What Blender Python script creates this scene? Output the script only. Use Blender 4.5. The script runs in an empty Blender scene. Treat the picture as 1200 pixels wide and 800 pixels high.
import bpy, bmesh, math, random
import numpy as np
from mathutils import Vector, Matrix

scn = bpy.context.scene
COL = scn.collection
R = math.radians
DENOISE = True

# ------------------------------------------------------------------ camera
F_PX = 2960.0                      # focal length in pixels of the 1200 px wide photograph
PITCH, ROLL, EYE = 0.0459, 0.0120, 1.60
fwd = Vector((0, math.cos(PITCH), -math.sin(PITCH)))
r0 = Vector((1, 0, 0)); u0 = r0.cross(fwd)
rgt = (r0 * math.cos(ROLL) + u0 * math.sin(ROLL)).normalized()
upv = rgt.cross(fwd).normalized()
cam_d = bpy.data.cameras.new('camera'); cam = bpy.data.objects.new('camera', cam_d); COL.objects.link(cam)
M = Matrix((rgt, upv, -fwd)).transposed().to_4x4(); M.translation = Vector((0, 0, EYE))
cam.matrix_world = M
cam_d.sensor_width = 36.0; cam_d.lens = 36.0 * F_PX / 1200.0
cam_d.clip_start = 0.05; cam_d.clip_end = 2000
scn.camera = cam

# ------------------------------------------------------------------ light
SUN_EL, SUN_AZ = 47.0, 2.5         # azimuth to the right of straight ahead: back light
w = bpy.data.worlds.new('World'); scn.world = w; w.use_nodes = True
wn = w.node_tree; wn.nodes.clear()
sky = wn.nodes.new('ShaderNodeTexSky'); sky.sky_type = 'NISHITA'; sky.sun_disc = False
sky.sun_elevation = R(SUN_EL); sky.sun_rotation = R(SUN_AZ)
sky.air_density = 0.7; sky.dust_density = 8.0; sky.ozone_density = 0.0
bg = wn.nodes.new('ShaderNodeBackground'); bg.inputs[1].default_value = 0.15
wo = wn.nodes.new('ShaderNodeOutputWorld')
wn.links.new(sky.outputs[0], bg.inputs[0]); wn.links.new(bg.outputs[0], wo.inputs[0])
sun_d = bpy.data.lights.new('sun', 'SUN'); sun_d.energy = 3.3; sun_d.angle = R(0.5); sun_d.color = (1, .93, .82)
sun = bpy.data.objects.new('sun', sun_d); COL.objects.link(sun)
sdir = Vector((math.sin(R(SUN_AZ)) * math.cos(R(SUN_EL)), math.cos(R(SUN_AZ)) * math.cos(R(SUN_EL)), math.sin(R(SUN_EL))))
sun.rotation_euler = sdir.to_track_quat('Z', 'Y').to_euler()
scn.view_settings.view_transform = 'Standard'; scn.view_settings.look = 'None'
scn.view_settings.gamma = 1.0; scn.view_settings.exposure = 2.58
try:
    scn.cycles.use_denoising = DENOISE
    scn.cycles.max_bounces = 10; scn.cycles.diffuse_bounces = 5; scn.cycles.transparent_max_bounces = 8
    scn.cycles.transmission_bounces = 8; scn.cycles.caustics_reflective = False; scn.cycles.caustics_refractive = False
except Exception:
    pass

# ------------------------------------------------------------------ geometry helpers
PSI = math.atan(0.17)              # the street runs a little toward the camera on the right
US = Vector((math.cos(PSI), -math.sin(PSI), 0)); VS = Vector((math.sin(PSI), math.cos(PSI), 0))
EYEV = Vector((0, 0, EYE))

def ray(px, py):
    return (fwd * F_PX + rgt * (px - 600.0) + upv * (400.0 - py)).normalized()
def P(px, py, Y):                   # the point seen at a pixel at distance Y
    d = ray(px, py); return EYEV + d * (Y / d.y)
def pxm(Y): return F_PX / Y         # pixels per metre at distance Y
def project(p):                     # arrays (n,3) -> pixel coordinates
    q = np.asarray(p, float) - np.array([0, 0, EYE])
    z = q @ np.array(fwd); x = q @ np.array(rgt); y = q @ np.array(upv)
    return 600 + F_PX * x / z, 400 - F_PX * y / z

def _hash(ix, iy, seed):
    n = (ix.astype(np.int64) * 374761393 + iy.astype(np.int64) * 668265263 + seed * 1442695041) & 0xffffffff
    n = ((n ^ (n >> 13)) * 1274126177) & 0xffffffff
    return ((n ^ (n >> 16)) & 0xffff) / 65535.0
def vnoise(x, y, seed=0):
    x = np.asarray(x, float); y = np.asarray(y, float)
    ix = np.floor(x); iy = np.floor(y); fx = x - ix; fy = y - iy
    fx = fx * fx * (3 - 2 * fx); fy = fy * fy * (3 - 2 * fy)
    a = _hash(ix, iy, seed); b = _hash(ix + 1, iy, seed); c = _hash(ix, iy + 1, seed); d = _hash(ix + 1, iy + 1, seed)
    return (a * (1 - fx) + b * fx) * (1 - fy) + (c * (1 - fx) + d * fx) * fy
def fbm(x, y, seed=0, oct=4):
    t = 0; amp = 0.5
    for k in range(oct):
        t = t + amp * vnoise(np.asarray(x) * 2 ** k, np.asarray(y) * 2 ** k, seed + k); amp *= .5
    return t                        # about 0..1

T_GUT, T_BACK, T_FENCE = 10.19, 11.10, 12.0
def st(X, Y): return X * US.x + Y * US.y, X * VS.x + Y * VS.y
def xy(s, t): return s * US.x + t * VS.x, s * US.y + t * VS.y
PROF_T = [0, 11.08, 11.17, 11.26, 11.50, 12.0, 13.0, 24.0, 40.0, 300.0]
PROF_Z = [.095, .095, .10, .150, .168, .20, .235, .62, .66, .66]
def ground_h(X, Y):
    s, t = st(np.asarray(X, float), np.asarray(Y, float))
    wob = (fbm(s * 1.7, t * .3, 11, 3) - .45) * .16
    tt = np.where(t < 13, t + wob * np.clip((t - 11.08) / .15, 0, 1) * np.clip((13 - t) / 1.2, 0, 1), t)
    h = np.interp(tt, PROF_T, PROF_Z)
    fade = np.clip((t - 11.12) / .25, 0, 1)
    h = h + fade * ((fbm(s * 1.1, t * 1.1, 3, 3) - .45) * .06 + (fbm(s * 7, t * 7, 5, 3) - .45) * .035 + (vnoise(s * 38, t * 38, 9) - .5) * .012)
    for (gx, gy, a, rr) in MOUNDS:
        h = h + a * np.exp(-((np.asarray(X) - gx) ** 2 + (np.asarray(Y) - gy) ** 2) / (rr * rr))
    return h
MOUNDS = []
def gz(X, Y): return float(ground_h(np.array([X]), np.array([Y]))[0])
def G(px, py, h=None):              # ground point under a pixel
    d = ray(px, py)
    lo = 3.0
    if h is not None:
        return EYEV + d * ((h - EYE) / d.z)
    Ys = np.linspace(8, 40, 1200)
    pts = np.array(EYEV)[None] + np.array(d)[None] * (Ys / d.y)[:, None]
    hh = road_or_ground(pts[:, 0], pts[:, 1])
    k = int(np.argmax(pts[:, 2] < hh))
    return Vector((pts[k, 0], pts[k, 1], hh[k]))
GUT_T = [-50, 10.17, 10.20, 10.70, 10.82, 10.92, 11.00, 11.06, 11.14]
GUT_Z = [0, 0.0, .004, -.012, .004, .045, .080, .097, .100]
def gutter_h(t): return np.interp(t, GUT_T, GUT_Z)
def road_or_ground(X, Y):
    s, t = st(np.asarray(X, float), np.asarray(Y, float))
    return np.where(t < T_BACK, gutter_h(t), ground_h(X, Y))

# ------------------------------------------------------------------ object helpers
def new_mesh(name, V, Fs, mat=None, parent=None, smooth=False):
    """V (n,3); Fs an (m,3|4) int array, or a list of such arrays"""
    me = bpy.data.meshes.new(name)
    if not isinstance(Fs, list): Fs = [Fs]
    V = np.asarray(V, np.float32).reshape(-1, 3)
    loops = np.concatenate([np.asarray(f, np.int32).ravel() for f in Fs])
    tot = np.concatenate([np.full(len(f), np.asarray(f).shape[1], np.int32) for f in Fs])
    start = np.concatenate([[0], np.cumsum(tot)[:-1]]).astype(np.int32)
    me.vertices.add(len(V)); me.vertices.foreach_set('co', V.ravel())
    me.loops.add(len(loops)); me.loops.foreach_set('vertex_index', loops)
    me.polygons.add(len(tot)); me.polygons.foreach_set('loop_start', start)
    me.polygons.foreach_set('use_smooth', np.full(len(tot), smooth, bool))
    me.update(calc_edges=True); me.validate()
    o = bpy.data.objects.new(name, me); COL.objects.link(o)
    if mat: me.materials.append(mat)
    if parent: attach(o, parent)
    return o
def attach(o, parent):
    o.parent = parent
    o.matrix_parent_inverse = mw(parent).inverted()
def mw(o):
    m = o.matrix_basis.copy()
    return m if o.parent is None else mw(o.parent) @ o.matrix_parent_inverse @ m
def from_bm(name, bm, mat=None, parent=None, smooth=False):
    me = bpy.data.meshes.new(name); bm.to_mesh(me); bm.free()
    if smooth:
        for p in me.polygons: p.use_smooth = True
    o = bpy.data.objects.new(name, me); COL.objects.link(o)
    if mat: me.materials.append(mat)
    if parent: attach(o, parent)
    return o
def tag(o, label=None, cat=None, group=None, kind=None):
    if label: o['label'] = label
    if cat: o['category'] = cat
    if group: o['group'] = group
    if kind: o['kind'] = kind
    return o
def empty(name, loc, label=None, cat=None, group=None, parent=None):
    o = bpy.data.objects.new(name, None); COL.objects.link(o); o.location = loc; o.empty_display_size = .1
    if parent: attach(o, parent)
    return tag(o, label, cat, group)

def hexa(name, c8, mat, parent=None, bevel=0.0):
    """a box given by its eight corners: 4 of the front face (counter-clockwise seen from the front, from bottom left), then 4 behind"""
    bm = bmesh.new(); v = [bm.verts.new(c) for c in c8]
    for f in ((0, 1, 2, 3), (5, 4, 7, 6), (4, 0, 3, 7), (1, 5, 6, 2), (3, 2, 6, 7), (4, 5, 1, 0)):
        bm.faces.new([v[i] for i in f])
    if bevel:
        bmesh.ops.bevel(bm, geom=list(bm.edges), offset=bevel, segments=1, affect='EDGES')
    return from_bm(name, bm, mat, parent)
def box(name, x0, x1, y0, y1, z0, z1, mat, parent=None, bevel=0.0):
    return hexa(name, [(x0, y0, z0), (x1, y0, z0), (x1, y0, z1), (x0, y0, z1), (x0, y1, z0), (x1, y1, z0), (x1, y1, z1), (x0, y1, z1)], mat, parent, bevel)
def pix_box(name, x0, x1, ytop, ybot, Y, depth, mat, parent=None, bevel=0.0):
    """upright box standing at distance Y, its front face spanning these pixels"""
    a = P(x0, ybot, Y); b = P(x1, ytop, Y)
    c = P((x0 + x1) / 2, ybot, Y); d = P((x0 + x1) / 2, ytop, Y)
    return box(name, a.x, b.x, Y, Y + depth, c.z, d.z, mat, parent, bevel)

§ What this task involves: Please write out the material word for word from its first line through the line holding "scn.camera = cam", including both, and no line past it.

§ Result:
What Blender Python script creates this scene? Output the script only. Use Blender 4.5. The script runs in an empty Blender scene. Treat the picture as 1200 pixels wide and 800 pixels high.
import bpy, bmesh, math, random
import numpy as np
from mathutils import Vector, Matrix

scn = bpy.context.scene
COL = scn.collection
R = math.radians
DENOISE = True

# ------------------------------------------------------------------ camera
F_PX = 2960.0                      # focal length in pixels of the 1200 px wide photograph
PITCH, ROLL, EYE = 0.0459, 0.0120, 1.60
fwd = Vector((0, math.cos(PITCH), -math.sin(PITCH)))
r0 = Vector((1, 0, 0)); u0 = r0.cross(fwd)
rgt = (r0 * math.cos(ROLL) + u0 * math.sin(ROLL)).normalized()
upv = rgt.cross(fwd).normalized()
cam_d = bpy.data.cameras.new('camera'); cam = bpy.data.objects.new('camera', cam_d); COL.objects.link(cam)
M = Matrix((rgt, upv, -fwd)).transposed().to_4x4(); M.translation = Vector((0, 0, EYE))
cam.matrix_world = M
cam_d.sensor_width = 36.0; cam_d.lens = 36.0 * F_PX / 1200.0
cam_d.clip_start = 0.05; cam_d.clip_end = 2000
scn.camera = cam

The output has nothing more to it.